Firmus founders Oliver Curtis, Tim Rosenfield, and Jonathan Levee incorporate an intriguing backstory. Curtis’s prior insider trading conviction and subsequent business resurrection add depth to Firmus’s IPO narrative. Initially focused on cooling technology for bitcoin mining, the company’s shift to AI data centers mirrors a broader market trend—refocusing from cryptocurrencies to AI.

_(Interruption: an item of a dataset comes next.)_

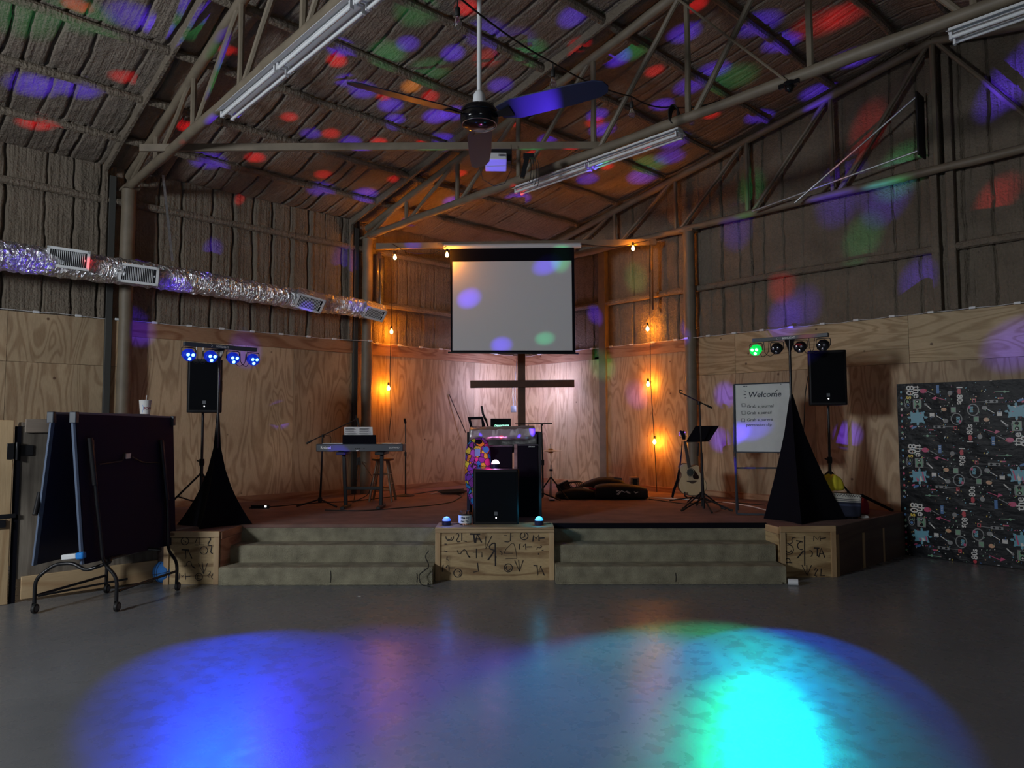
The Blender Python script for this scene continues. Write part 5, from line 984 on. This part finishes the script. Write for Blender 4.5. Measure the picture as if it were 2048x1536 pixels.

Australia emerges as a prominent AI infrastructure hub, with Firmus’s progress indicating substantial investment potential. Factors include abundant renewable energy, political stability, an English-speaking workforce, and Asia-Pacific proximity. Like Firmus, NEXTDC, an Australian data centre operator, secured significant funding and is developing a Sydney-based hyperscale AI campus. Australia’s AI infrastructure prospects underscore investment trends driven by energy access, regulation, and commercial needs, making it a key beneficiary alongside regions like Northern Europe and parts of Southeast Asia.
Australia’s growing AI infrastructure presence includes major deals such as Meta’s partnership with Nebius for a $27 billion infrastructure arrangement. For Firmus, the forthcoming IPO will determine if public investors align with private expectations surrounding AI infrastructure. If achieved, Firmus would join Australia’s most valued tech companies post-IPO. How Australian regulators and investors approach governance for capital-intensive AI infrastructure remains pivotal as groundwork for major sites unfolds, especially in Tasmania, leveraging the state’s hydroelectric grid for intensive AI training demands.